STATED TASK:
Return each line of the data below exactly, omitting any pictures.

>>>

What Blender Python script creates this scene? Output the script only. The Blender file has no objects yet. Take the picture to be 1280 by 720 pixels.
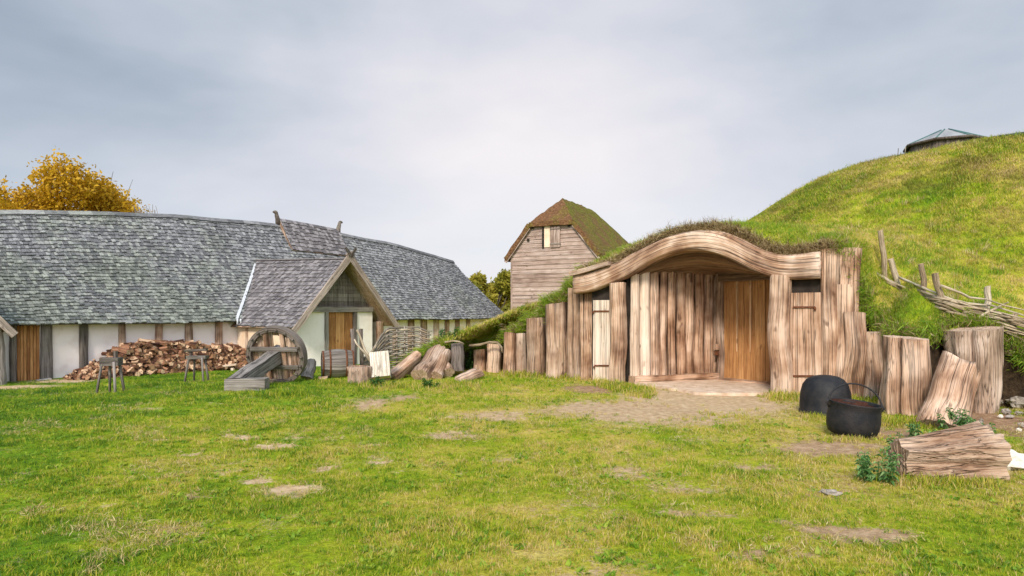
import bpy, math, random
import numpy as np
from mathutils import Vector, Matrix, noise
from mathutils.bvhtree import BVHTree
from mathutils.geometry import intersect_point_line

R = math.radians
rng = random.Random(7)
scene = bpy.context.scene
COL = scene.collection

# ------------------------------------------------------------------ camera
HC = 1.6                      # eye height
FPX = 853.0                   # focal length in pixels of a 1280 px wide frame
HOR = 390.0
cam_d = bpy.data.cameras.new('camera')
cam = bpy.data.objects.new('camera', cam_d)
COL.objects.link(cam)
cam.location = (0, 0, HC)
cam.rotation_euler = (R(90), 0, 0)
cam_d.lens = 24.0
cam_d.sensor_width = 36.0
cam_d.shift_y = (HOR - 360) / 1280.0
cam_d.clip_start = 0.05
cam_d.clip_end = 2000
scene.camera = cam

# ------------------------------------------------------------------ sky
SUN_DIR = Vector((-0.22, -0.85, 0.60)).normalized()      # towards the sun
world = bpy.data.worlds.new('World')
scene.world = world
world.use_nodes = True
wt = world.node_tree
wt.nodes.clear()


def NN(t, typ, **kw):
    n = t.nodes.new(typ)
    for k, v in kw.items():
        setattr(n, k, v)
    return n


def setin(n, key, v):
    n.inputs[key].default_value = v


def math_n(t, op, a, b=None, clamp=False):
    n = NN(t, 'ShaderNodeMath', operation=op, use_clamp=clamp)
    for i, x in enumerate((a, b)):
        if x is None:
            continue
        if isinstance(x, (int, float)):
            n.inputs[i].default_value = x
        else:
            t.links.new(x, n.inputs[i])
    return n.outputs[0]


def ramp_n(t, fac, stops, interp='LINEAR'):
    n = NN(t, 'ShaderNodeValToRGB')
    n.color_ramp.interpolation = interp
    els = n.color_ramp.elements
    while len(els) < len(stops):
        els.new(0.5)
    for e, (p, c) in zip(els, stops):
        e.position = p
        e.color = (c[0], c[1], c[2], 1) if not isinstance(c, (int, float)) else (c, c, c, 1)
    t.links.new(fac, n.inputs[0])
    return n.outputs[0]


def mix_n(t, fac, a, b, mode='MIX'):
    n = NN(t, 'ShaderNodeMix', data_type='RGBA', blend_type=mode)
    for key, x in ((0, fac), (6, a), (7, b)):
        if isinstance(x, (int, float)):
            n.inputs[key].default_value = x
        elif isinstance(x, tuple):
            n.inputs[key].default_value = (x[0], x[1], x[2], 1)
        else:
            t.links.new(x, n.inputs[key])
    return n.outputs[2]


def noise_n(t, vec, scale, detail=4, rough=0.55, dist=0.0):
    n = NN(t, 'ShaderNodeTexNoise')
    n.inputs['Scale'].default_value = scale
    n.inputs['Detail'].default_value = detail
    n.inputs['Roughness'].default_value = rough
    n.inputs['Distortion'].default_value = dist
    if vec is not None:
        t.links.new(vec, n.inputs['Vector'])
    return n.outputs[0]


def mapping_n(t, vec, scale=(1, 1, 1), loc=(0, 0, 0), rot=(0, 0, 0)):
    n = NN(t, 'ShaderNodeMapping')
    n.inputs['Scale'].default_value = scale
    n.inputs['Location'].default_value = loc
    n.inputs['Rotation'].default_value = rot
    t.links.new(vec, n.inputs[0])
    return n.outputs[0]


tc = NN(wt, 'ShaderNodeTexCoord')
sep = NN(wt, 'ShaderNodeSeparateXYZ')
wt.links.new(tc.outputs['Generated'], sep.inputs[0])
dx, dy, dz = sep.outputs
sky = NN(wt, 'ShaderNodeTexSky', sky_type='NISHITA')
sky.sun_disc = False
sky.sun_elevation = math.asin(SUN_DIR.z)
sky.sun_rotation = math.atan2(SUN_DIR.x, SUN_DIR.y)
sky.air_density = 1.0
sky.dust_density = 2.0
# streaky cloud cover over the blue
cv = mapping_n(wt, tc.outputs['Generated'], (1.0, 1.0, 1.9), (0.3, 0.1, 0.7), (0.0, 0.35, 0.0))
n1 = noise_n(wt, cv, 1.7, 5, 0.5, 0.3)
n2 = noise_n(wt, mapping_n(wt, tc.outputs['Generated'], (1.4, 1.0, 4.5), (2.1, 0.0, 0.3), (0, 0.25, 0)), 2.4, 4, 0.5, 0.2)
# brightness of the cover: light low down, darker high up and out to the sides
ax = math_n(wt, 'ABSOLUTE', math_n(wt, 'SUBTRACT', dx, 0.12))
cov = math_n(wt, 'MULTIPLY', dz, -1.2)
cov = math_n(wt, 'ADD', cov, math_n(wt, 'MULTIPLY', ax, -0.75))
cov = math_n(wt, 'ADD', cov, math_n(wt, 'MULTIPLY', dx, 0.12))
cov = math_n(wt, 'ADD', cov, math_n(wt, 'MULTIPLY', math_n(wt, 'SUBTRACT', n1, 0.5), 1.25))
cov = math_n(wt, 'ADD', cov, math_n(wt, 'MULTIPLY', math_n(wt, 'SUBTRACT', n2, 0.5), 0.45))
cov = math_n(wt, 'ADD', cov, 1.24, clamp=True)
cloud = ramp_n(wt, cov, [(0.0, (0.18, 0.225, 0.28)), (0.25, (0.27, 0.31, 0.37)), (0.5, (0.38, 0.405, 0.455)),
                         (0.75, (0.49, 0.485, 0.52)), (1.0, (0.58, 0.555, 0.565))])
lowb = math_n(wt, 'MULTIPLY', ramp_n(wt, dz, [(0.0, .5), (0.22, 0.0)]), ramp_n(wt, n2, [(0.40, 0.2), (0.6, 1.0)]))
cloud = mix_n(wt, lowb, cloud, (0.36, 0.455, 0.54))
cloud10 = mix_n(wt, 1.0, cloud, (10.0, 10.0, 10.0), 'MULTIPLY')
base = mix_n(wt, 0.96, sky.outputs[0], cloud10)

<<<

RESULT OF THIS EXERCISE:
What Blender Python script creates this scene? Output the script only. The Blender file has no objects yet. Take the picture to be 1280 by 720 pixels.
import bpy, math, random
import numpy as np
from mathutils import Vector, Matrix, noise
from mathutils.bvhtree import BVHTree
from mathutils.geometry import intersect_point_line

R = math.radians
rng = random.Random(7)
scene = bpy.context.scene
COL = scene.collection

# ------------------------------------------------------------------ camera
HC = 1.6                      # eye height
FPX = 853.0                   # focal length in pixels of a 1280 px wide frame
HOR = 390.0
cam_d = bpy.data.cameras.new('camera')
cam = bpy.data.objects.new('camera', cam_d)
COL.objects.link(cam)
cam.location = (0, 0, HC)
cam.rotation_euler = (R(90), 0, 0)
cam_d.lens = 24.0
cam_d.sensor_width = 36.0
cam_d.shift_y = (HOR - 360) / 1280.0
cam_d.clip_start = 0.05
cam_d.clip_end = 2000
scene.camera = cam

# ------------------------------------------------------------------ sky
SUN_DIR = Vector((-0.22, -0.85, 0.60)).normalized()      # towards the sun
world = bpy.data.worlds.new('World')
scene.world = world
world.use_nodes = True
wt = world.node_tree
wt.nodes.clear()


def NN(t, typ, **kw):
    n = t.nodes.new(typ)
    for k, v in kw.items():
        setattr(n, k, v)
    return n


def setin(n, key, v):
    n.inputs[key].default_value = v


def math_n(t, op, a, b=None, clamp=False):
    n = NN(t, 'ShaderNodeMath', operation=op, use_clamp=clamp)
    for i, x in enumerate((a, b)):
        if x is None:
            continue
        if isinstance(x, (int, float)):
            n.inputs[i].default_value = x
        else:
            t.links.new(x, n.inputs[i])
    return n.outputs[0]


def ramp_n(t, fac, stops, interp='LINEAR'):
    n = NN(t, 'ShaderNodeValToRGB')
    n.color_ramp.interpolation = interp
    els = n.color_ramp.elements
    while len(els) < len(stops):
        els.new(0.5)
    for e, (p, c) in zip(els, stops):
        e.position = p
        e.color = (c[0], c[1], c[2], 1) if not isinstance(c, (int, float)) else (c, c, c, 1)
    t.links.new(fac, n.inputs[0])
    return n.outputs[0]


def mix_n(t, fac, a, b, mode='MIX'):
    n = NN(t, 'ShaderNodeMix', data_type='RGBA', blend_type=mode)
    for key, x in ((0, fac), (6, a), (7, b)):
        if isinstance(x, (int, float)):
            n.inputs[key].default_value = x
        elif isinstance(x, tuple):
            n.inputs[key].default_value = (x[0], x[1], x[2], 1)
        else:
            t.links.new(x, n.inputs[key])
    return n.outputs[2]


def noise_n(t, vec, scale, detail=4, rough=0.55, dist=0.0):
    n = NN(t, 'ShaderNodeTexNoise')
    n.inputs['Scale'].default_value = scale
    n.inputs['Detail'].default_value = detail
    n.inputs['Roughness'].default_value = rough
    n.inputs['Distortion'].default_value = dist
    if vec is not None:
        t.links.new(vec, n.inputs['Vector'])
    return n.outputs[0]


def mapping_n(t, vec, scale=(1, 1, 1), loc=(0, 0, 0), rot=(0, 0, 0)):
    n = NN(t, 'ShaderNodeMapping')
    n.inputs['Scale'].default_value = scale
    n.inputs['Location'].default_value = loc
    n.inputs['Rotation'].default_value = rot
    t.links.new(vec, n.inputs[0])
    return n.outputs[0]


tc = NN(wt, 'ShaderNodeTexCoord')
sep = NN(wt, 'ShaderNodeSeparateXYZ')
wt.links.new(tc.outputs['Generated'], sep.inputs[0])
dx, dy, dz = sep.outputs
sky = NN(wt, 'ShaderNodeTexSky', sky_type='NISHITA')
sky.sun_disc = False
sky.sun_elevation = math.asin(SUN_DIR.z)
sky.sun_rotation = math.atan2(SUN_DIR.x, SUN_DIR.y)
sky.air_density = 1.0
sky.dust_density = 2.0
# streaky cloud cover over the blue
cv = mapping_n(wt, tc.outputs['Generated'], (1.0, 1.0, 1.9), (0.3, 0.1, 0.7), (0.0, 0.35, 0.0))
n1 = noise_n(wt, cv, 1.7, 5, 0.5, 0.3)
n2 = noise_n(wt, mapping_n(wt, tc.outputs['Generated'], (1.4, 1.0, 4.5), (2.1, 0.0, 0.3), (0, 0.25, 0)), 2.4, 4, 0.5, 0.2)
# brightness of the cover: light low down, darker high up and out to the sides
ax = math_n(wt, 'ABSOLUTE', math_n(wt, 'SUBTRACT', dx, 0.12))
cov = math_n(wt, 'MULTIPLY', dz, -1.2)
cov = math_n(wt, 'ADD', cov, math_n(wt, 'MULTIPLY', ax, -0.75))
cov = math_n(wt, 'ADD', cov, math_n(wt, 'MULTIPLY', dx, 0.12))
cov = math_n(wt, 'ADD', cov, math_n(wt, 'MULTIPLY', math_n(wt, 'SUBTRACT', n1, 0.5), 1.25))
cov = math_n(wt, 'ADD', cov, math_n(wt, 'MULTIPLY', math_n(wt, 'SUBTRACT', n2, 0.5), 0.45))
cov = math_n(wt, 'ADD', cov, 1.24, clamp=True)
cloud = ramp_n(wt, cov, [(0.0, (0.18, 0.225, 0.28)), (0.25, (0.27, 0.31, 0.37)), (0.5, (0.38, 0.405, 0.455)),
                         (0.75, (0.49, 0.485, 0.52)), (1.0, (0.58, 0.555, 0.565))])
lowb = math_n(wt, 'MULTIPLY', ramp_n(wt, dz, [(0.0, .5), (0.22, 0.0)]), ramp_n(wt, n2, [(0.40, 0.2), (0.6, 1.0)]))
cloud = mix_n(wt, lowb, cloud, (0.36, 0.455, 0.54))
cloud10 = mix_n(wt, 1.0, cloud, (10.0, 10.0, 10.0), 'MULTIPLY')
base = mix_n(wt, 0.96, sky.outputs[0], cloud10)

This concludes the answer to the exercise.